(TASK DIRECTIONS)
Print word for word the first line of the listing below and every line after it, through the line with "sc.camera = camo". Leave out the pictures and the rest.

(SUPPLIED INFORMATION)
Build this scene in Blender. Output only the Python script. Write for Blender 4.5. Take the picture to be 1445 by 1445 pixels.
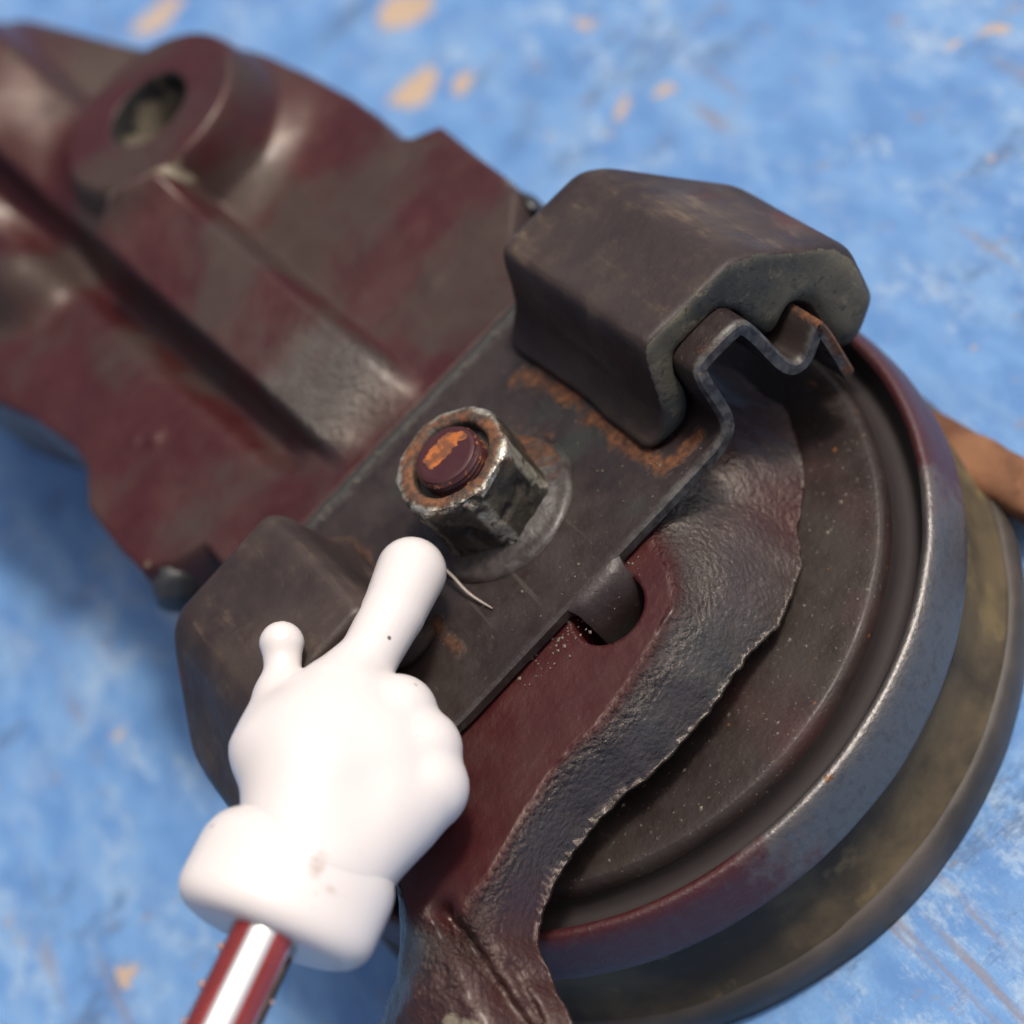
import bpy, bmesh, math, random
import numpy as np
from mathutils import Vector, Matrix

MM = 0.001
sc = bpy.context.scene
for o in list(bpy.data.objects):
    bpy.data.objects.remove(o)
COL = sc.collection

# ------------------------------------------------------------------ camera
CAM_POS = np.array((1.0975, -182.1236, 185.5678))
FWD = np.array((0.0, 0.69465837, -0.7193398))
RIGHT = np.array((0.7193398, -0.49969541, -0.48255025))
UP = np.array((0.69465837, 0.51744975, 0.49969541))
cam = bpy.data.cameras.new("camera")
cam.sensor_width = 36.0
cam.lens = 36.0 * 2600 / 1445
cam.clip_start = 0.01
cam.clip_end = 50.0
cam.dof.use_dof = True
cam.dof.focus_distance = 0.242
cam.dof.aperture_fstop = cam.lens / 6.4
camo = bpy.data.objects.new("camera", cam)
COL.objects.link(camo)
M = Matrix.Identity(4)
for i in range(3):
    M[i][0], M[i][1], M[i][2], M[i][3] = RIGHT[i], UP[i], -FWD[i], CAM_POS[i] * MM
camo.matrix_world = M
sc.camera = camo

# ------------------------------------------------------------------ sky and sun
SUN_AZ = Vector((0.80, -0.25))
SUN_EL = math.radians(62)
w = bpy.data.worlds.new("World")
sc.world = w
w.use_nodes = True
nt = w.node_tree
nt.nodes.clear()
sky = nt.nodes.new("ShaderNodeTexSky")
sky.sky_type = 'NISHITA'
sky.sun_disc = False
sky.sun_elevation = SUN_EL
sky.sun_rotation = math.atan2(SUN_AZ.x, SUN_AZ.y)
sky.dust_density = 8.0
sky.air_density = 0.6
sky.ozone_density = 0.3
bg = nt.nodes.new("ShaderNodeBackground")
bg.inputs[1].default_value = 0.12
wo = nt.nodes.new("ShaderNodeOutputWorld")
nt.links.new(sky.outputs[0], bg.inputs[0])
nt.links.new(bg.outputs[0], wo.inputs[0])
sun = bpy.data.lights.new("sun", 'SUN')
sun.energy = 2.4
sun.angle = math.radians(8.0)
sun.color = (1.0, 0.95, 0.87)
suno = bpy.data.objects.new("sun", sun)
COL.objects.link(suno)
sa = SUN_AZ.normalized()
sd = Vector((sa.x * math.cos(SUN_EL), sa.y * math.cos(SUN_EL), math.sin(SUN_EL)))
suno.rotation_euler = (-sd).to_track_quat('-Z', 'Y').to_euler()
suno.location = sd * 0.8
sc.view_settings.view_transform = 'Standard'
sc.view_settings.look = 'None'
sc.view_settings.gamma = 1.0
sc.view_settings.use_curve_mapping = False
sc.view_settings.exposure = 0.35

# ------------------------------------------------------------------ numeric helpers
def _hash(ix, iy, iz, seed):
    h = (ix * 374761393 + iy * 668265263 + iz * 2147483647 + seed * 974634777) & 0xffffffff
    h = ((h ^ (h >> 13)) * 1274126177) & 0xffffffff
    h = (h ^ (h >> 16)) & 0xffffffff
    return h.astype(np.float64) / 4294967295.0

def vnoise(x, y, z, seed=0):
    x, y, z = np.broadcast_arrays(np.asarray(x, float), np.asarray(y, float), np.asarray(z, float))
    xi, yi, zi = np.floor(x), np.floor(y), np.floor(z)
    fx, fy, fz = x - xi, y - yi, z - zi
    xi, yi, zi = xi.astype(np.int64), yi.astype(np.int64), zi.astype(np.int64)
    fx, fy, fz = [t * t * (3 - 2 * t) for t in (fx, fy, fz)]
    r = 0
    for dx in (0, 1):
        for dy in (0, 1):
            for dz in (0, 1):
                wgt = (fx if dx else 1 - fx) * (fy if dy else 1 - fy) * (fz if dz else 1 - fz)
                r = r + wgt * _hash(xi + dx, yi + dy, zi + dz, seed)
    return r * 2 - 1

def fbm(x, y, z, s, octv=3, seed=0):
    r, a = 0, 1.0
    for k in range(octv):
        r = r + a * vnoise(x / s, y / s, z / s, seed + k * 17)
        s *= 0.5
        a *= 0.5
    return r

def sstep(a, b, x):
    t = np.clip((x - a) / (b - a), 0, 1)
    return t * t * (3 - 2 * t)

def poly_sdf(px, py, poly):
    poly = np.array(poly, float)
    n = len(poly)
    d = np.full(px.shape, 1e9)
    inside = np.zeros(px.shape, bool)
    for i in range(n):
        a, b = poly[i], poly[(i + 1) % n]
        e = b - a
        wx, wy = px - a[0], py - a[1]
        t = np.clip((wx * e[0] + wy * e[1]) / (e @ e), 0, 1)
        d = np.minimum(d, np.hypot(wx - e[0] * t, wy - e[1] * t))
        c = (a[1] > py) != (b[1] > py)
        with np.errstate(divide='ignore', invalid='ignore'):
            xx = (b[0] - a[0]) * (py - a[1]) / (b[1] - a[1] + 1e-12) + a[0]
        inside ^= c & (px < xx)
    return np.where(inside, -d, d)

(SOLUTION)
Build this scene in Blender. Output only the Python script. Write for Blender 4.5. Take the picture to be 1445 by 1445 pixels.
import bpy, bmesh, math, random
import numpy as np
from mathutils import Vector, Matrix

MM = 0.001
sc = bpy.context.scene
for o in list(bpy.data.objects):
    bpy.data.objects.remove(o)
COL = sc.collection

# ------------------------------------------------------------------ camera
CAM_POS = np.array((1.0975, -182.1236, 185.5678))
FWD = np.array((0.0, 0.69465837, -0.7193398))
RIGHT = np.array((0.7193398, -0.49969541, -0.48255025))
UP = np.array((0.69465837, 0.51744975, 0.49969541))
cam = bpy.data.cameras.new("camera")
cam.sensor_width = 36.0
cam.lens = 36.0 * 2600 / 1445
cam.clip_start = 0.01
cam.clip_end = 50.0
cam.dof.use_dof = True
cam.dof.focus_distance = 0.242
cam.dof.aperture_fstop = cam.lens / 6.4
camo = bpy.data.objects.new("camera", cam)
COL.objects.link(camo)
M = Matrix.Identity(4)
for i in range(3):
    M[i][0], M[i][1], M[i][2], M[i][3] = RIGHT[i], UP[i], -FWD[i], CAM_POS[i] * MM
camo.matrix_world = M
sc.camera = camo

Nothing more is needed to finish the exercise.